Solving Newton's Laws: Mass m Reaches Table in 1.08s

[assaftolko]

a mass of m=6 kg is free to move without friction on a body with a mass of M=18 kg at an angle of theta=32 deg. M is placed on a friction free table. At the moment t=0 m is released from rest from the top of M at an height of H=4m .

At what moment does m reach to the table?

I'm uploading the question and my solution, which is t=1.54 s, while the correct answer should be t=1.08 s. I'd like to know what I did wrong...

 

[Simon Bridge]

Compare:
https://www.physicsforums.com/showthread.php?t=66006
Without knowing your reasoning it is difficult to know how to describe the mistake.
The comparison should help you figure it out.

 

[assaftolko]

Compare:
https://www.physicsforums.com/showthread.php?t=66006
Without knowing your reasoning it is difficult to know how to describe the mistake.
The comparison should help you figure it out.

What do you mean "my reasoning"? I can't see why I got the wrong answer and I uploaded a detailed solution... Obviouslly I have a mistake along the way...

 

[voko]

What do you mean "my reasoning"? I can't see why I got the wrong answer and I uploaded a detailed solution... Obviouslly I have a mistake along the way...

At the end of your attempt, you get the acceleration of m w.r.t. M. However, M itself is accelerated. It is not an inertial frame of reference and I do not see you have made any attempt to account for that.

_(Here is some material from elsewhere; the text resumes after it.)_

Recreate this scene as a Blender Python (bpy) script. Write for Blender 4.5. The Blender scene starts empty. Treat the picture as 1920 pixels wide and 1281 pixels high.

Nor do I think it is required. I think all you need is conservation of energy and horizontal momentum.

 

[assaftolko]

At the end of your attempt, you get the acceleration of m w.r.t. M. However, M itself is accelerated. It is not an inertial frame of reference and I do not see you have made any attempt to account for that.

Nor do I think it is required. I think all you need is conservation of energy and horizontal momentum.

But I did account for that, I got the acceleration of m w.r.t M using the Delambre force on m. And relative to M, m passed the distanc L did it not?

 

[voko]

You may have tried, indeed. Problem is, I find it difficult to distinguish $a_M$ from $a_m$ in that picture. Could you post the equations here to avoid any misunderstanding?

 

[assaftolko]

You may have tried, indeed. Problem is, I find it difficult to distinguish $a_M$ from $a_m$ in that picture. Could you post the equations here to avoid any misunderstanding?

The first 2 equations are on M and in the second one it's aM. and it says: "aM is the accerleration of M relative to the ground!".

The next equation is the Fy equation on m, and it says:

N+m*aM*sin(theta)-mgcos(theta)=0 where m*aM*sin(theta) is the Delambre force in the y-axis direction of m's coordinate system (drawn at the right side of the picture)

After that linr I simply put N=(M*aM)/sin(theta) and after some calculations you get an expression for aM.

Afterwards the Fx equation for m is written and it says:

m*aM*cos(theta)+mgsin(theta)=m*am where m*aM*cos (theta) is the Delambre force in the x-axis direction of m's coordinate system. After I put the expression I got for aM you can get an expression for am, which is the acceleration of m relative to M.

Hope this helps

 

[voko]

I have followed your derivation and I cannot spot any problem with it.

Moreover, if your expression for $a_m$ is simplified, it can be seen that in the limit of infinite M it results in $a_m = g sin \theta$, as it should be for the immovable wedge, and in the limit of $\theta → \pi / 2$ it results in $a_m = g$, again as it should be. So I have strong reasons to believe that your solution is correct.